Thanks to Nicky Henderson’s father Johnny, a group that later became Racecourse Holdings Trust was formed in 1964 to save Cheltenham from urban sprawl. The Jockey Club played a major part, too, in rescuing Aintree from developers, and RHT eventually morphed into Jockey Club Racecourses, which now operates as a trust running 15 racecourses. No profits are handed to shareholders; instead all are reinvested in racing. Between 2010 and 2015 the Jockey Club injected £103 million-plus into prize money with another £20 million in 2016. Its racecourses are involved in a £145 million investment programme to improve the quality of racing and widen its appeal to new audiences. The group has pioneered the use of frost covers to preserve racing fixtures that might in the past have been lost to bad weather, and it stages 25 per cent of the UK’s racing programme, including Cheltenham, Aintree and the Derby.


So why the controversial decision to sell off Kempton, a course whose statues of Desert Orchid and Kauto Star signal the quality of the jump racing it has been capable of attracting, and use the profits to boost prize money in general, build an all-weather racetrack at Newmarket and boost Sandown Park just a few miles away?

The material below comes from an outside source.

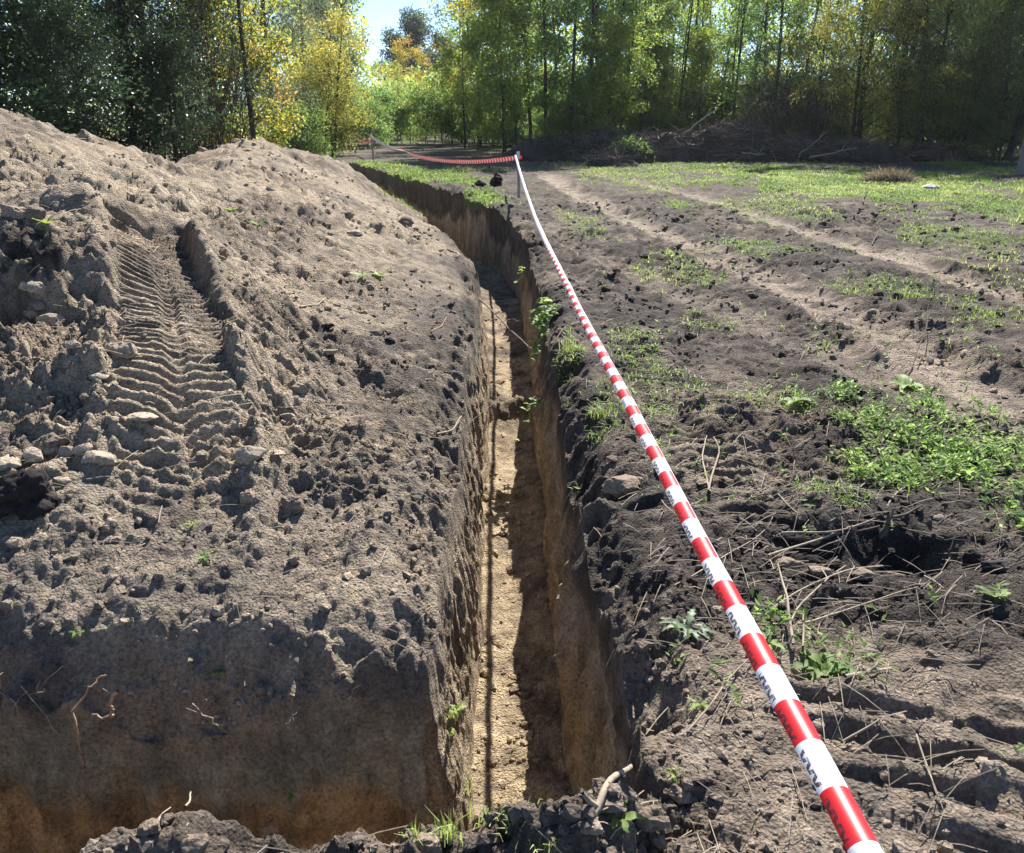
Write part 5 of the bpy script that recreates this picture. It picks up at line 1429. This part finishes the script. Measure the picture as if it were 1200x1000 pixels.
# brush piles: heaped cut branches on low earth mounds
def brush(px, Y, L, W, Hh, n, label, seed, leafy=0, mat=None, rz=0.):
    rng = np.random.default_rng(seed); x = x_at(px, Y); root = empty('brush_pile', (x, Y, hz(x, Y)), rz); tag(root, label, 'brush pile')
    v, f = ico_sub(3); k = 1 + .3 * vn3(v[:, 0] * 2 + seed, v[:, 1] * 2, v[:, 2] * 2, 8) + .12 * vn3(v[:, 0] * 6, v[:, 1] * 6 + seed, v[:, 2] * 6, 9)
    mk('earth_heap', v * k[:, None] * (L * .5, W * .5, Hh * .72), f, M_HEAP, root, True)
    lines = []
    for i in range(n):
        a = rng.uniform(0, 6.28); r = rng.random() ** .5
        c = np.array((math.cos(a) * r * L * .5, math.sin(a) * r * W * .5, 0)); c[2] = Hh * .72 * math.sqrt(max(0, 1 - r * r)) * rng.uniform(.75, 1.15) + .06
        d = unit(rng.normal(size=3) * (1.2, .7, .33)); ll = rng.uniform(.3, 1.5)
        P = limb(c - d * ll * .5, d, ll, 4, rng, .14, 0); P[:, 2] = np.maximum(P[:, 2], .02)
        lines.append((P, np.linspace(1, .4, 5) * rng.uniform(.005, .02) * (1.6 if rng.random() < .06 else 1)))
    h = n // 2
    V, F = tubes(lines[:h], 4); o = mk('twigs', V, F, M_TWIGB, root); o['kind'] = 'stuff'
    V, F = tubes(lines[h:], 4); o = mk('dark_twigs', V, F, M_TWIGD, root); o['kind'] = 'stuff'
    if leafy:
        a = rng.uniform(0, 6.28, leafy); r = rng.random(leafy) ** .5
        P = np.stack([np.cos(a) * r * L * .5, np.sin(a) * r * W * .5, Hh * .74 * np.sqrt(1 - r * r) + rng.uniform(-.05, .2, leafy)], 1)
        V, F = leaves(P, rng.normal(size=(leafy, 3)) + (0, 0, .6), rng.uniform(.08, .22, leafy), .05, rng)
        o = mk('weeds', V, F, mat, root, tone=np.repeat(rng.random(leafy), 4)); o['kind'] = 'stuff'
    return root
M_HEAP = plain('heap_soil', (.06, .048, .04), .95, .4, 6, .8)
M_TWIGB = plain('brown_brush', (.17, .13, .10), .85, .35, 20)
brush(650, 34, 3.4, 2.2, 1.0, 330, 'low dark weedy mound left of the brush heap', 1, 1500, LM_DARK)
brush(705, 33.5, 3.0, 2.0, 1.25, 330, 'dark weedy mound with leafy top between grove and brush heap', 2, 1500, LM_DARK)
brush(736, 31.5, 1.9, 1.3, .95, 160, 'earth heap overgrown with green weeds', 3, 650, M_WEED)
brush(785, 33, 3.6, 1.8, 1.25, 480, 'brown brush heap right of the green weedy heap', 4)
brush(855, 33, 3.2, 2.0, 1.7, 560, 'tallest brown brush heap of cut branches', 5)
brush(925, 33.5, 3.2, 1.8, 1.0, 420, 'tangled grey brush heap under the grey leafless shrub', 6)
brush(1000, 32.5, 4.0, 1.7, .85, 420, 'long low brush heap in the shade of the willows', 7)
brush(1090, 33.5, 4.0, 1.7, .7, 260, 'low brush heap at the foot of the dark willow', 8)
brush(715, 29.5, 1.6, 1.0, .4, 90, 'small pile of clods and roots in front of the mounds', 9)
for k, (a, b, r, lab) in enumerate((((795, 33, .9), (835, 33, 1.9), .035, 'long pale branch leaning on the tallest brush heap'), ((868, 31.6, .35), (895, 31.6, .3), .03, 'pale branch lying at the foot of tallest brush heap'), ((935, 32, .2), (965, 32.4, 1.1), .028, 'grey branch sticking up from the tangled brush heap'), ((945, 31.5, .2), (1000, 31.5, .55), .03, 'pale branch lying on the long low brush heap'))):
    pa = np.array((x_at(a[0], a[1]), a[1], a[2])); pb_ = np.array((x_at(b[0], b[1]), b[1], b[2]))
    P = np.linspace(pa, pb_, 8) + np.random.default_rng(k).normal(0, .03, (8, 3))
    V, F = tubes([(P - pa, np.linspace(r, r * .5, 8)), (np.array([P[5] - pa, P[5] - pa + (.2, .1, .3)]), np.array([r * .5, r * .3]))], 6)
    o = mk('dead_branch', V, F, M_TWIG, smooth=True); o.location = pa; tag(o, lab, 'branch', 'dead branches on the brush heaps')
# overhead wire between the far trees
wa = at_Y(330, 22, 55); wb = at_Y(452, 56, 68)
Pw = sag(wa, wb, .15, 20)
V, F = tubes([(Pw - wa, .02)], 4); o = mk('overhead_wire', V, F, M_WIRE); o.location = wa
tag(o, 'thin pale overhead wire crossing in front of the far poplar', 'wire')

# far wood behind everything: one mass of foliage
def far_wood():
    rng = np.random.default_rng(70); P = []; n = 42000
    px = rng.uniform(-300, 1500, n); Y = rng.uniform(62, 95, n) + 25 * np.exp(-((px - 490) / 70) ** 2)
    hmax = 14.5 + 3 * fbm(px * .02, px * 0, 3, 71)
    hmax = np.where((px > 435) & (px < 535), 6.5, hmax)
    x = (px - CX) / FPX * (Y * CP)
    z = hmax * rng.random(n)
    c = fbm(x * .35, z * .35 + Y * .2, 3, 73)
    ok = (c > -.22) | (z < 3.5)
    x, Y, z, c = x[ok], Y[ok], z[ok], c[ok]; n = len(x)
    V, F = leaves(np.stack([x, Y, z], 1), rng.normal(size=(n, 3)), rng.uniform(.35, .8, n), rng.uniform(.25, .5, n), rng)
    o = mk('far_woods', V, F, LM_FAR, tone=np.repeat(np.clip(.5 + .7 * c + rng.normal(0, .12, n), 0, 1), 4))
    tag(o, 'far wood of mixed green and yellow foliage closing the view', 'woods', kind='stuff')
LM_FAR = leaf_material('far_wood_foliage', [(0, (.05, .09, .03)), (.5, (.14, .20, .05)), (1, (.36, .38, .09))], .58, .6)
far_wood()

# thin autumn haze under the trees: one closed box round the whole scene, the sky outside it
def haze():
    x0, x1, y0, y1, z0, z1 = -2400, 2400, -80, 480, -3.2, 30
    V = np.array([(x0, y0, z0), (x1, y0, z0), (x1, y1, z0), (x0, y1, z0), (x0, y0, z1), (x1, y0, z1), (x1, y1, z1), (x0, y1, z1)], float)
    F = np.array([(3, 2, 1, 0), (4, 5, 6, 7), (0, 1, 5, 4), (1, 2, 6, 5), (2, 3, 7, 6), (3, 0, 4, 7)])
    m = bpy.data.materials.new('haze'); m.use_nodes = True; nt = m.node_tree
    nt.nodes.remove(nt.nodes['Principled BSDF'])
    v = N(nt, 'ShaderNodeVolumePrincipled'); v.inputs['Color'].default_value = (.93, .95, 1, 1); v.inputs['Density'].default_value = .00022; v.inputs['Anisotropy'].default_value = .55
    nt.links.new(v.outputs[0], nt.nodes['Material Output'].inputs['Volume'])
    tag(mk('haze', V, F, m), 'thin blue haze between the trees', 'haze', kind='stuff')
haze()

# labels of the grove and the undergrowth: each by its look and by what it stands behind or beside
PLACES = [(440, 'left of the small autumn trees'), (500, 'under the sky gap'), (541, 'left of the tall autumn sapling'), (585, 'right of the tall autumn sapling'), (625, 'behind the stake where the tapes meet'), (665, 'behind the low dark weedy mound'),
          (700, 'behind the mound with the leafy top'), (742, 'behind the green weedy heap'), (800, 'behind the brown brush heap'), (845, 'left behind the tallest brush heap'), (878, 'right behind the tallest brush heap'), (965, 'by the grey leafless shrubs'), (1060, 'under the yellow green willow'), (1150, 'under the dark willow'), (9999, 'by the leaning pole')]
def relabel():
    items = [o for o in bpy.data.objects if o.parent is None and o.get('group') in ('slender trees of the grove', 'undergrowth bushes at the foot of the trees')]
    buckets = {}
    for o in items:
        x, y = o.location.x, o.location.y
        px = CX + FPX * x / (y * CP + CAM_H * SP)
        pl = next(t for lim, t in PLACES if px < lim)
        lab = o['label']
        kind = ('thin forked tree with sparse leaves' if 'forked' in lab or 'thin leaning' in lab else 'slender yellow green tree' if 'slender yellow' in lab else 'slender dark green tree' if 'slender green' in lab else
                'dark green bush' if 'dark bush' in lab else 'yellow green bush')
        buckets.setdefault((kind, pl), []).append((px, o))
    for (kind, pl), l in buckets.items():
        l.sort(key=lambda a: a[0])
        words = {1: [''], 2: [', left one', ', right one'], 3: [', left one', ', middle one', ', right one'], 4: [', leftmost one', ', second from left', ', second from right', ', rightmost one'], 5: [', leftmost one', ', second from left', ', middle one', ', second from right', ', rightmost one'],
                 6: [', leftmost one', ', second from left', ', third from left', ', third from right', ', second from right', ', rightmost one'], 7: [', leftmost one', ', second from left', ', third from left', ', middle one', ', third from right', ', second from right', ', rightmost one']}.get(len(l))
        for k, (px, o) in enumerate(l):
            w = words[k] if words else (', leftmost one' if k == 0 else ', rightmost one' if k == len(l) - 1 else ', between its neighbours')
            o['label'] = kind + ' ' + pl + w
relabel()
print('TRIS', sum(len(m.polygons) * (2 if len(m.polygons) and m.polygons[0].loop_total == 4 else 1) for m in bpy.data.meshes))
for m in sorted(bpy.data.meshes, key=lambda m: -len(m.polygons))[:14]: print(m.name, len(m.polygons))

The answer, I fear, is that while ten of the group’s 15 racecourses stage jump racing, the Jockey Club still hasn’t lost its Newmarket orientation nor has jump racing figured among its top priorities. The story of the disappearance of Lord Sefton’s binoculars shortly after the National Hunt Committee, until then jump racing’s powers-that-be, merged with the Jockey Club in 1969 was symbolic. ‘What can you expect,’ he was heard to protest, ‘now that we’re in with the National Hunt Committee?’

It may well be convenient for the huge number of trainers in Newmarket, where only a handful of jumpers are trained, to have a new all-weather track built on their doorstep. But few racegoers who do not live in the area will travel to watch the cheapest deadbeat horses at Headquarters race around it. The Jockey Club is supposed to be dedicated to ‘increasing the appeal of racing to a wider public’. A new Newmarket venue for whippet-racing will not do that, while gate money demonstrates the growing appeal nationwide of watching jumpers trained at Lambourn, in the Cotswolds and in the south-west.

As for boosting Sandown, the Jockey Club does not need to murder Kempton to do that. And if Sandown’s already attractive fare is made more toothsome still by the addition of the King George, who will that help? Attracting crowds of 20,000-plus to Sandown will only increase further the number of those who give up going racing because sitting in two-hour traffic queues on the way to and from the racecourse is not their idea of fun.

Killing off one of London’s two remaining jump tracks cannot possibly boost the sport. Levies or Racing rights will not produce funds for ever: to sustain the sport long-term, racing needs people to come and watch it. I have been a lifelong devotee of the sport because as a boy I used to wheel my bike down the road, prop it against the fence and stand on the saddle to watch horses thundering by, the jockeys in their multicoloured silks shouting at each other and the crescendo from the distant stands building. Hurst Park, just across the Thames from Kempton, was sold off for housing in the 1960s. If the Jockey Club chooses to do the same with Kempton, racing will take one more step towards the abyss.